In the fractions of soil organic matter, the humins dominated over humic acids and fulvic acids before and after restoration processes (Table 2). In the case of the low and moderate degraded mountain fen soils, CNE content was two to three times higher than CFA and CHA content before and after restoration processes. CNE content of high degraded mountain fen soils was three times higher only in the case of CHA content before and after restoration processes. The highest value of CHA/CFA was found in mountain fen “Za Szałasem” of the low degradation degree, whereas the lowest value of CHA/CFA was found in mountain fen soils “Markowe Rówienki” of the significant degradation.

It was not noted the statistically significant changes in the content of humic substances and their fractions after 3-year restoration processes in the all studied mountain fen soils (Table 2).

4 Discussion

The impact of restoration processes on the selected soil properties and organic matter transformation of mountain fens under the Caltho-Alnetum community in the Babiogórski National Park in Outer Flysch Carpathians, Poland, was determined. Before restoration processes, the mountain fen soils subjected to a different water regime showed various content of total nitrogen and organic carbon. Most probably, the reason was that processes and mechanisms taking place in soil of these habitats differed. It was established that the total nitrogen concentration decreases with the increase of degradation degree of the studied mountain fen soils. This indicates a gradual loss of the capacity to retain and accumulate nitrogen in soil (Gao et al. 2009; Glina et al. 2016). Value of organic carbon about 30 g kg−1 is a characteristic for mountain fen soils (e.g., Chimner et al. 2010). In peatlands of natural water conditions, the increase of organic carbon content is the result of the accumulation of organic matter from remains of plants growing in the habitat. However, in the case of studied mountain fen soils, the observed increase in the organic carbon content (not statistically significant) cannot be the result of restoration processes only. While taking into account the rate of organic matter accumulation in mountain fen soils, it was not possible to observe the increase in the organic carbon content in surface layers of nearly 4% comparing to the initial level within 3 years. Earlier study conducted by Nicia and Miechówka (2004) and Nicia and Niemyska-Łukaszuk (2008) on the mountain fen soils showed on the basis of field observation since 9 years that organic matter accumulation is between 0.1 and 0.5 mm early. Considering the above, the changes could result from the increase in surface moisture level in these habitats, which supported the retention of leaf biomass or the surface layers could have been enriched in studied mountain fen soils with organic matter washed out from habitats situated at higher levels due to minor surface erosion.

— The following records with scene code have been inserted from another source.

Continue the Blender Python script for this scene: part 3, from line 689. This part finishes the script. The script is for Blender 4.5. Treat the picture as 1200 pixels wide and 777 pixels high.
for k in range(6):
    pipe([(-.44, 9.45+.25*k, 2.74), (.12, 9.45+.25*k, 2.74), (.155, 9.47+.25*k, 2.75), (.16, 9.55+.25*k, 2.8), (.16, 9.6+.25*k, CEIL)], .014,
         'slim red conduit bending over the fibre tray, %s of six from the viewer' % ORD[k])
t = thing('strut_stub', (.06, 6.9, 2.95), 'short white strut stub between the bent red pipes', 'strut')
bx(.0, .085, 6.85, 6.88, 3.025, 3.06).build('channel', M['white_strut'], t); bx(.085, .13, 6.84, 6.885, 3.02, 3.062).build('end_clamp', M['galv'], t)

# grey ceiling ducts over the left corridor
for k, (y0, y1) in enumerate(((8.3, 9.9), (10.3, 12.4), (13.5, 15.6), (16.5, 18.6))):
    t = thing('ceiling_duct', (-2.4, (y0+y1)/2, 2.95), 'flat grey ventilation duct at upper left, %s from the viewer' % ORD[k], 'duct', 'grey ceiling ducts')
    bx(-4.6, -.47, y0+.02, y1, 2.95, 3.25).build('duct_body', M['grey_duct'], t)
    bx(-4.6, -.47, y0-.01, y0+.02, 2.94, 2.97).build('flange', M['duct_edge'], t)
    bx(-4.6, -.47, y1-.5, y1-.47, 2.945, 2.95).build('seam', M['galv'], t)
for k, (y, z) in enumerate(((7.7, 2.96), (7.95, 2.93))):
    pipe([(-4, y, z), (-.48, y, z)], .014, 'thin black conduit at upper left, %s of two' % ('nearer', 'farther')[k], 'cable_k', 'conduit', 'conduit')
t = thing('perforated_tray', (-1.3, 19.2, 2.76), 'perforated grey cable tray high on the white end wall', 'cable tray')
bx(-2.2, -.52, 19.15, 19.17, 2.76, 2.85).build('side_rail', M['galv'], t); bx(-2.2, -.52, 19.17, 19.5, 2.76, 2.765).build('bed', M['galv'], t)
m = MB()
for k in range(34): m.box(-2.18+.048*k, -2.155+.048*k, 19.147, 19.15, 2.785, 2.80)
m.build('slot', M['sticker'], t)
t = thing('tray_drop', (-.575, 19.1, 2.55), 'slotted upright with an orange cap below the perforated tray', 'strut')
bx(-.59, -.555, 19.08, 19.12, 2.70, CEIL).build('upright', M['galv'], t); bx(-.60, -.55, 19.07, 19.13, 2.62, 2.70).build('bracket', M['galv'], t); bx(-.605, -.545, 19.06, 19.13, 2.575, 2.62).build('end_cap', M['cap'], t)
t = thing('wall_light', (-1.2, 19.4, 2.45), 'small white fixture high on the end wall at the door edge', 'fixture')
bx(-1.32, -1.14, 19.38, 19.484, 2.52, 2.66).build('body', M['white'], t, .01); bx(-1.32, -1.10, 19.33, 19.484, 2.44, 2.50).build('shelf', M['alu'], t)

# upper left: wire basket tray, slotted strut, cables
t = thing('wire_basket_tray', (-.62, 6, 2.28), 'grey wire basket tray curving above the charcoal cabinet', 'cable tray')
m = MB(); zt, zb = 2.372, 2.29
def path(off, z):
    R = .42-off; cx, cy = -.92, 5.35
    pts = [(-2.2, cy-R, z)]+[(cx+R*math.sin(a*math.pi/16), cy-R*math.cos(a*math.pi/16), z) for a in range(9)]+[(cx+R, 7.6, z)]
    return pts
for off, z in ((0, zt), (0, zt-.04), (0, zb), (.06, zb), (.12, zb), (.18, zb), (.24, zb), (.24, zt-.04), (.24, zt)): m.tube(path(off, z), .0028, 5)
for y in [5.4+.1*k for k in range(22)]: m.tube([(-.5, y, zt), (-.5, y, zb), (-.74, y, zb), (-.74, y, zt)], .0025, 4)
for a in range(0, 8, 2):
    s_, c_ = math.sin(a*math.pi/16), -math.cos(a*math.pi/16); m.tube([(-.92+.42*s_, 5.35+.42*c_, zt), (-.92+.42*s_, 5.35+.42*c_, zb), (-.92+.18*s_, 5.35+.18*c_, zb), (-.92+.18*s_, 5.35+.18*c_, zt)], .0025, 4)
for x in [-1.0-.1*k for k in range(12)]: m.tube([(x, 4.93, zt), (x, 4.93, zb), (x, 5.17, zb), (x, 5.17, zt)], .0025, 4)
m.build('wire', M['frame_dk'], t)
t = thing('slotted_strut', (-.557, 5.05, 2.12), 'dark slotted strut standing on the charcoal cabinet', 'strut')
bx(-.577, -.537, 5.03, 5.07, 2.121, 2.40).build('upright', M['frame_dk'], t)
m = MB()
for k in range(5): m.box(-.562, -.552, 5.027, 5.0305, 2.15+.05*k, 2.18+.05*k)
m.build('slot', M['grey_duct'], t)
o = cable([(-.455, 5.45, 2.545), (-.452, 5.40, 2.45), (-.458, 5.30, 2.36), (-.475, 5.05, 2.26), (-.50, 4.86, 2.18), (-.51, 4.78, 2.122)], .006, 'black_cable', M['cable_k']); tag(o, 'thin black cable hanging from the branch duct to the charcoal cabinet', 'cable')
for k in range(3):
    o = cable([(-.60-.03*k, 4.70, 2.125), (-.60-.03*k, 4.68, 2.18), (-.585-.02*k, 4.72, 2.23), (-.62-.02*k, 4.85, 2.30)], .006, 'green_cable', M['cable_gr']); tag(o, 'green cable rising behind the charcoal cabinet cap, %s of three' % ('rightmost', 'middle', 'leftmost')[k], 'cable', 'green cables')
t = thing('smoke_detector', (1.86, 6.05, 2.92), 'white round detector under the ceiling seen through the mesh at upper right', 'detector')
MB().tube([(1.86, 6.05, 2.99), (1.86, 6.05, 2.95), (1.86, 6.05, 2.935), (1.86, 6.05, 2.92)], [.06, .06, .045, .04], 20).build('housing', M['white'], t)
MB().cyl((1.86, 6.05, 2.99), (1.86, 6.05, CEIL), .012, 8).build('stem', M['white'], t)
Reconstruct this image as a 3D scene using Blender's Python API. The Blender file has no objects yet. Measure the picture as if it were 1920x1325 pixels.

The Corg/Ntot ratio is used as good indicator for the mineralization process of organic matter. The low values of C/N ratio (< 20) indicate that organic matter mineralization process of these soils is very advanced. Glina et al. (2016) also observed the low values of C/N ratio (< 20) for fen peatland with weak aggregate structure (peaty-muck). Schrautzer et al. (2013) conducting studies on degraded fen soils before restoration processes also obtained values of C/N quotient lower than 20.

The groundwater level increased in the studied mountain fen soils was reflected in pH values. The reason might be with the inflow of water containing base ions, which neutralized acidic products of organic matter decomposition (Nicia et al. 2009). Increasing the content in the sorption complex Ca2+, Mg2+, and K+ was reflected in the increase in the TEB, CEC, and BS and the reduction of Hh in the mountain fens “Za Szałasem” and “Pod Dolnym Płajem.” The inflow of these ions to the top soil layers of restored habitats occurred as a result of restoration processes. Similar dependencies connected with the influence of mineral soil components on the pH values and sorption properties of the mountain fen soils were described by Nicia and Bejger (2012) and in the lowland organic soils by Bieniek and Łachacz (2012).

In peatlands with natural organic matter accumulation, their transformation leads to formation of a heterogeneous system containing humic substances. Properties of these substances depend on the origin and degree of peat decomposition (Szajdak et al. 2007). The drainage of peatlands causes significant changes of biotic and abiotic properties of their soils, which lead to the degradation of the organic matter fractions (Szajdak and Szatyłowicz 2010). The lower organic matter proportion of drained peatlands as a consequence the degradation degree of peat soils was observed also by Benavides (2014).

Based on the value of CHA/CFA ratio, humification degree of soil organic matter is determined (e.g., Bejger et al. 2010; Kaverin et al. 2016). Low (< 1) CHA/CFA for studied mountain fen soils is typical for peats which soils from the organic matter accumulation phase entered in the decay phase.

5 Conclusions

The mountain fens under Caltho-Alnetum community in Babiogórski National Park, Poland, responded to the restoration processes. The groundwater level increased in the mountain fens under Caltho-Alnetum community influenced on the selected chemical soil properties, while the statistically significant changes were dependent on soil degradation degree. The low degraded habitat was characterized by a short response time on the active protection procedures. Too quickly increasing the groundwater level in more degraded habitats located on the slopes could cause soil erosion processes of these habitats.

The results suggest that 3-year restoration processes are not enough to observe significant changes in the quantity and quality of humic substance fractions, that is why the mountain fens under Caltho-Alnetum community need continuation of the restoration processes.